▶ Scripts that build scenes:

* * * * * * *

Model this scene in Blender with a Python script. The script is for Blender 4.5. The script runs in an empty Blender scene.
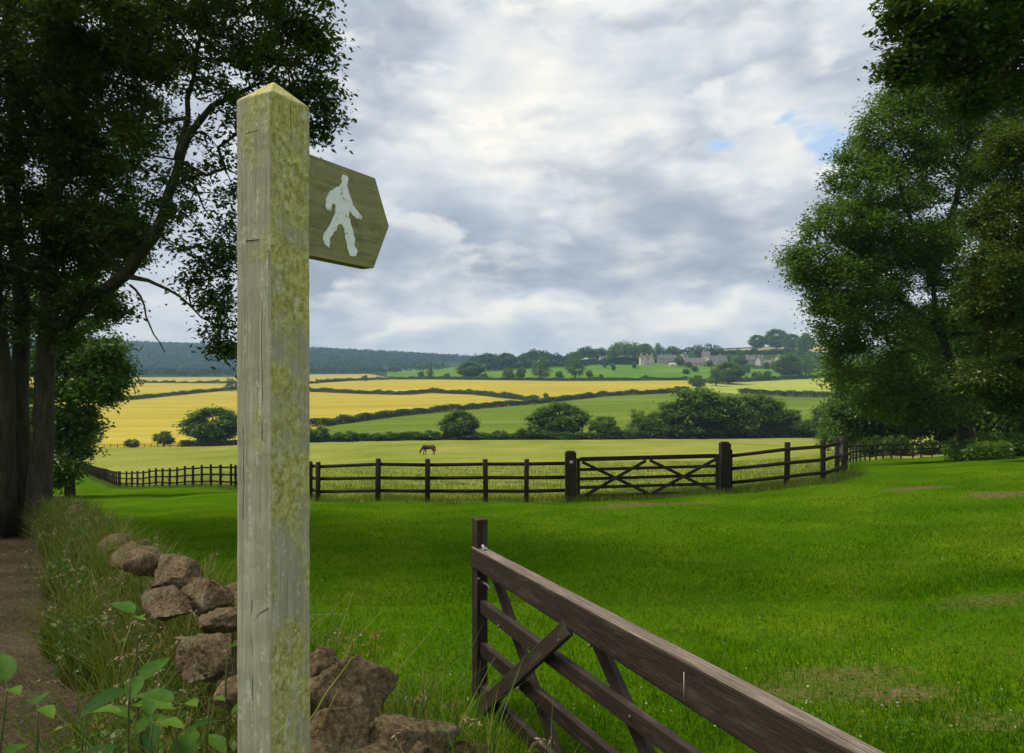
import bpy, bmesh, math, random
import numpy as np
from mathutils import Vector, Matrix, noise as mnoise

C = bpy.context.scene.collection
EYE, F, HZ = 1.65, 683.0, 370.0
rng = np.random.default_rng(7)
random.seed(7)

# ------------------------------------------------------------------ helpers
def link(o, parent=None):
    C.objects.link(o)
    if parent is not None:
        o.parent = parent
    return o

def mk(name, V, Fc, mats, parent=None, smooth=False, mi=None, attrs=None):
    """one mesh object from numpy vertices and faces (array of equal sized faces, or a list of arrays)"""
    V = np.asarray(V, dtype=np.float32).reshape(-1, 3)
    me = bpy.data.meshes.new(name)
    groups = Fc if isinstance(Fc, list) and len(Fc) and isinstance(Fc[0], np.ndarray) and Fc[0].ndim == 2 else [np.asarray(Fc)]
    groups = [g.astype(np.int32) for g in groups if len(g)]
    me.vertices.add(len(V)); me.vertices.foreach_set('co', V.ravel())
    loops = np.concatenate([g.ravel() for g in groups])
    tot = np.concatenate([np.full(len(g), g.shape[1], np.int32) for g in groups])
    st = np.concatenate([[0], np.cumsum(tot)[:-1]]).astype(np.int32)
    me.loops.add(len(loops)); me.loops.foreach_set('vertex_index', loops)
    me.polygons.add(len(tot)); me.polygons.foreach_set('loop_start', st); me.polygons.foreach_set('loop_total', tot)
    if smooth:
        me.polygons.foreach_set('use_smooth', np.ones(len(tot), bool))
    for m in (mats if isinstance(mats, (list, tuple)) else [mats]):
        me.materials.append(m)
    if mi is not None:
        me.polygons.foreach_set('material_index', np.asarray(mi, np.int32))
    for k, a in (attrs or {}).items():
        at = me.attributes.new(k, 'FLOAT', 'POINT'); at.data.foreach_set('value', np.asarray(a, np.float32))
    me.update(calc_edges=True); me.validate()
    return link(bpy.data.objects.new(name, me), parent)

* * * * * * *

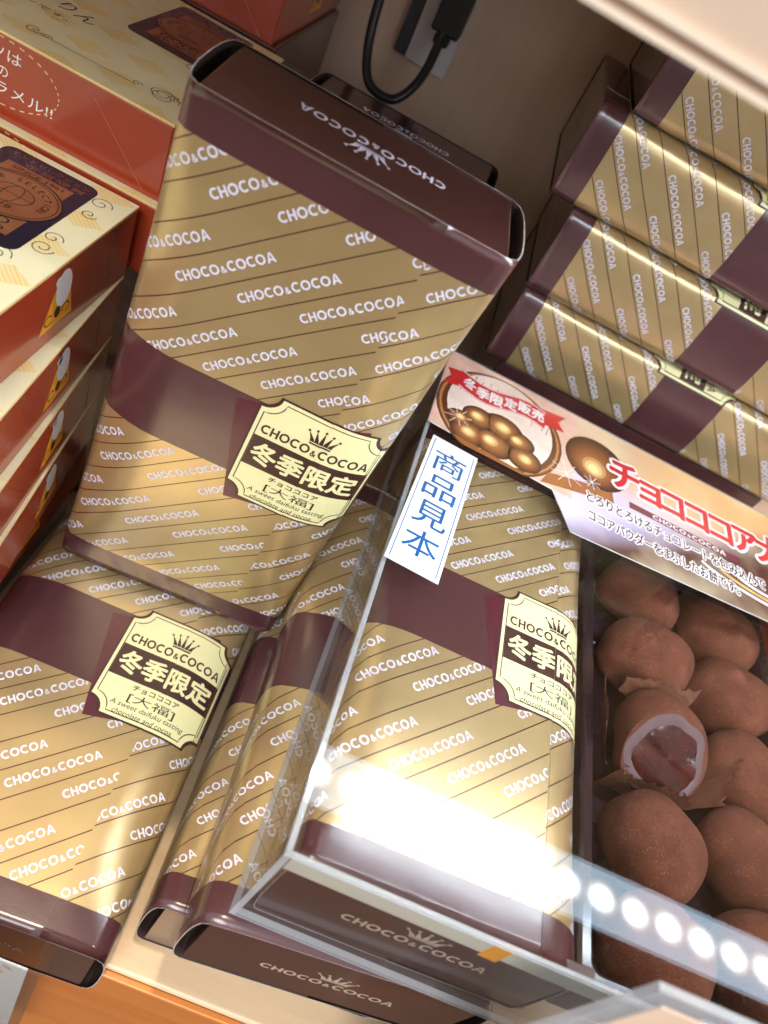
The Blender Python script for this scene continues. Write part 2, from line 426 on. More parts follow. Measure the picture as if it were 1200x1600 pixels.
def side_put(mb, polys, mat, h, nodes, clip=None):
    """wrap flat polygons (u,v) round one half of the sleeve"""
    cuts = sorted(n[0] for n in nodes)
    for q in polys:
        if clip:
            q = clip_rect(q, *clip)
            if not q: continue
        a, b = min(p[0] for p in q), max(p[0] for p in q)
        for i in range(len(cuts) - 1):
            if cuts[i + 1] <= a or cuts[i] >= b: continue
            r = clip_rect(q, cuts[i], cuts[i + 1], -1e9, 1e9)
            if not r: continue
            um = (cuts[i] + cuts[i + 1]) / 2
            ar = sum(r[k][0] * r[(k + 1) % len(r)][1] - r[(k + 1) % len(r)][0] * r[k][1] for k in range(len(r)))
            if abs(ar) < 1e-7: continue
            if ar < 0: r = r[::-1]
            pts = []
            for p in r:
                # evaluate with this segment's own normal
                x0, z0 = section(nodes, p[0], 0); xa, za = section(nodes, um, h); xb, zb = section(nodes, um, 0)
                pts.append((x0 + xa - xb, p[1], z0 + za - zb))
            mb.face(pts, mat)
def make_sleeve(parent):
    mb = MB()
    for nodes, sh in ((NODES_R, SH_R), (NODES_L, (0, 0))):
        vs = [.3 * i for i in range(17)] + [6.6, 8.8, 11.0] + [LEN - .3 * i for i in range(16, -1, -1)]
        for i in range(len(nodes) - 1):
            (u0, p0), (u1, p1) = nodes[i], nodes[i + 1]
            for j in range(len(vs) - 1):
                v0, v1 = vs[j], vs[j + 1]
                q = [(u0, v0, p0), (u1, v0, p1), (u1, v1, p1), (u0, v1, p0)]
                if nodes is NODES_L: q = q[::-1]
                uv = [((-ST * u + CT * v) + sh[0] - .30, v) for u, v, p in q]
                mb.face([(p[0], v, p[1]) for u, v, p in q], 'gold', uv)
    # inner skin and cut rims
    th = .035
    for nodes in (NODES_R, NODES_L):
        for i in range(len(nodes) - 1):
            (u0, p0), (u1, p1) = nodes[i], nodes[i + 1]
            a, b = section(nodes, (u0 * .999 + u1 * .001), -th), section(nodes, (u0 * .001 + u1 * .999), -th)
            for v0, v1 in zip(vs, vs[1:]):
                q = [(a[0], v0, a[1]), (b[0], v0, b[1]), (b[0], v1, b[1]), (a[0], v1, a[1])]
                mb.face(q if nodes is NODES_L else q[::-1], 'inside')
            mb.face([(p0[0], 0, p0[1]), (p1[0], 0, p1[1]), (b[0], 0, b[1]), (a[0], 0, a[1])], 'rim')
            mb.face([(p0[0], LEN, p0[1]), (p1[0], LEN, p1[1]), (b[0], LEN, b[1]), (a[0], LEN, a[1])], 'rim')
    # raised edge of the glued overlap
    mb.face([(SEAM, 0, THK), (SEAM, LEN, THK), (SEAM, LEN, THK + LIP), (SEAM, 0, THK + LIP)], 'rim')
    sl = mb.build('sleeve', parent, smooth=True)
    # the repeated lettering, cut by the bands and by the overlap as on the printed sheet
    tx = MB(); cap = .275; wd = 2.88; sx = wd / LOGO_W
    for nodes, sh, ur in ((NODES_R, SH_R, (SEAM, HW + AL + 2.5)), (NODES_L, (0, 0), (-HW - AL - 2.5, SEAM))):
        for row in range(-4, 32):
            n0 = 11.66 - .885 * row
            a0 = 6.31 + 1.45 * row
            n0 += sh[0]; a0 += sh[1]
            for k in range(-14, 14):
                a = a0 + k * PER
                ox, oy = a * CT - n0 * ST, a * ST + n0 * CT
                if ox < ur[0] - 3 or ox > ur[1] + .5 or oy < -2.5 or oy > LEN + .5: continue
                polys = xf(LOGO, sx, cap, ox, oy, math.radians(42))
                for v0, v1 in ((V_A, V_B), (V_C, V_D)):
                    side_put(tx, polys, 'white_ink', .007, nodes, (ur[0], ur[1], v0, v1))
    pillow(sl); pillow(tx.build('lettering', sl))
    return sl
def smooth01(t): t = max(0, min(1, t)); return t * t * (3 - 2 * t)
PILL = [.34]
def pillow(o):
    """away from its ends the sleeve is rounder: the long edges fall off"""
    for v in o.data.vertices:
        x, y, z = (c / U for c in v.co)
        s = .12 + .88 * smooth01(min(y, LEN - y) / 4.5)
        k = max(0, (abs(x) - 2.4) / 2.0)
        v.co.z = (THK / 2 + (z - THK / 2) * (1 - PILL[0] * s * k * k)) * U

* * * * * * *

▶ Exercise aim:
Each line holding the word "this" counts once; report the total and nothing else.

▶ Final result:
3